Cleveland poet and philanthropist Edith Anisfield Wolf created the prizes in 1935 to honor books that make a contribution to a better understanding of race and diversity, and to honor her father’s passion for social justice. Awards manager Karen Long notes that focus has evolved and expanded from Wolf’s original idea.
"She was thinking black, white, Jewish, basically," says Long . "Now, there are books that confront tensions around the Muslim-Christian worlds, transgender identity, Asian-American experience…"
"I was born in Hong Kong, and I was raised in Portland Oregon," says Marilyn Chin, who is also an Anisfield-Wolf poetry winner this year. "At that time, there weren’t that many Asian families, and so I was bullied, beat-up a lot."
Chin says she writes heroine figures to talk back to the past.
"I am an immigrant poet, and I have lost a lot." There's a wistfulness in her voice. "I’ve lost Hong Kong, pretty much. The building of my birth is gone; it’s been replaced by a mall.
But, Chin's work also addresses what she sees around her today. This excerpt from her book Hard Love Province explores diversity through the perceptions of children:
One child has brown eyes, one has blue
One slanted, another rounded
One so nearsighted he squints internal
One had her extra epicanthic folds removed
One downcast, one couldn’t be bothered
One roams the heavens for a perfect answer....
--- From: "One Child Has Brown Eyes" © 2014 Marilyn Chin
Awards juror Rita Dove says both Marilyn Chin and Jericho Brown channel feelings of helplessness and rage as a way of pushing through such emotions to a place of forgiveness.
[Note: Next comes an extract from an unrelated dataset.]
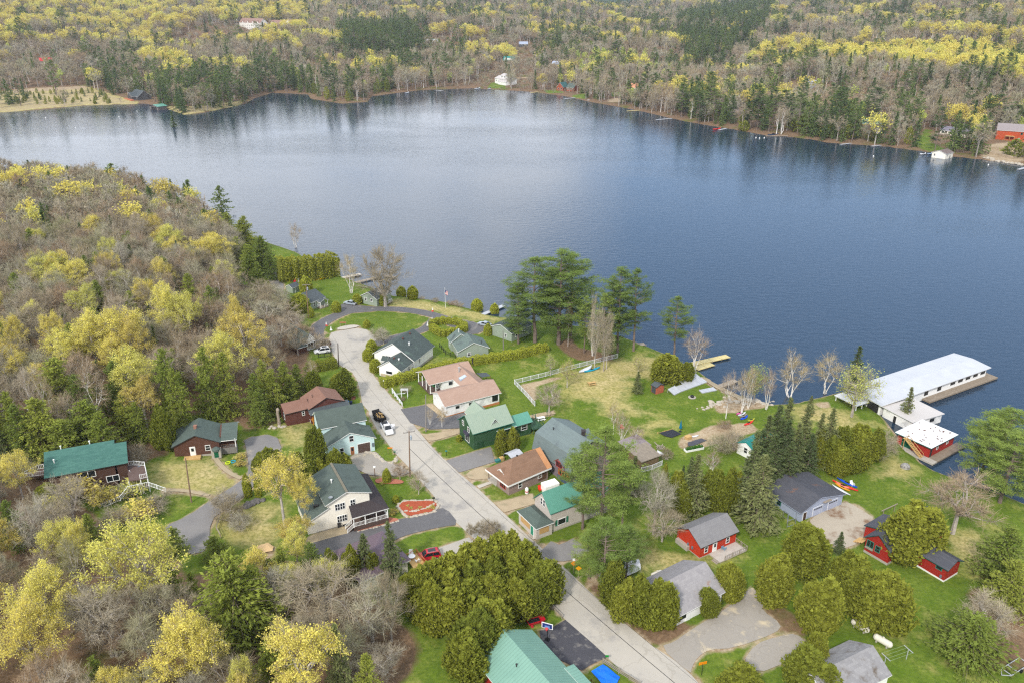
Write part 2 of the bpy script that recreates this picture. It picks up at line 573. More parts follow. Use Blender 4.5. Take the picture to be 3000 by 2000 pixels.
drape('path', strip_poly(P('C8', (1640, 880), (1690, 950), (1760, 1010), (1850, 1050)), 1.1), m_sandpath)
drape('path', strip_poly(P('C8', (1240, 1140), (1360, 1140), (1460, 1150), (1600, 1180)), .9), m_sandpath)
drape('path', wpoly(P('E3', (870, 1285), (960, 1265), (1180, 1450), (1130, 1485))), m_gravel)
drape('path', strip_poly(P('D2', (1000, 310), (1100, 262), (1200, 235), (1330, 215)), 1.6), m_gravel)
drape('path', strip_poly(P('D5', (-20, 330), (120, 390), (260, 340), (330, 300)), 5), m_grey)
drape('path', chaikin(wpoly(P('C5', (750, 838), (860, 815), (945, 828), (760, 862))), 1), m_conc)
drape('path', wpoly(P('E5', (760, 1390), (840, 1345), (950, 1420), (850, 1470))), m_conc)
drape('flower_bed', chaikin(wpoly(P('E6', (1550, 760), (1640, 700), (1850, 700), (2090, 690), (2140, 760), (2080, 850), (1850, 900), (1690, 925), (1600, 830))), 1), m_mulch, road=False)
drape('flower_bed', chaikin(wpoly(P('E6', (1195, 385), (1330, 345), (1500, 370), (1640, 400), (1620, 440), (1440, 445), (1240, 440))), 1), m_mulch2, road=False)
drape('flower_bed', wpoly(P('E6', (930, 1090), (1420, 940), (1540, 960), (1560, 985), (1400, 1030), (960, 1145))), m_mulch2, road=False)
drape('shore_path', wpoly(P('C6', (1700, 1060), (1735, 1060), (2080, 1230), (2000, 1230), (1800, 1130))), m_sandpath)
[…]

"They talk about difference," she says. They write about the pain, and then, they also say, 'I am open to the world.' We need to open ourselves to this world that we live in, if we’re going to live in it with any kind of dignity and fullness."
Despite the long roster of well-known writers who have taken home the Anisfield-Wolf Award, and despite the fact that the winners get cash prizes equal to the Pulitzers or the National Book Awards, Anisfield-Wolf remains a relatively unknown honor. Awards manager Karen Long suspects she knows why.
"Things that address race are considered, sometimes in the larger culture, as homework," she says, "or broccoli, or 'good for you'".
That’s right, says Jericho Brown. They can be good for you. They can teach you …tenderness.
"Those moments of tenderness, those moments of intimacy, I think are the moments in poetry that tell us the real way to solve some of these problems. And that has to do with the simple consideration of one another as human beings."
Jericho Brown and Marilyn Chin join historians Richard Dunn and David Brion Davis, and novelist Marlon James for the Anisfield-Wolf Book Awards ceremony. They become part of a conversation that’s still going strong, after 80 years.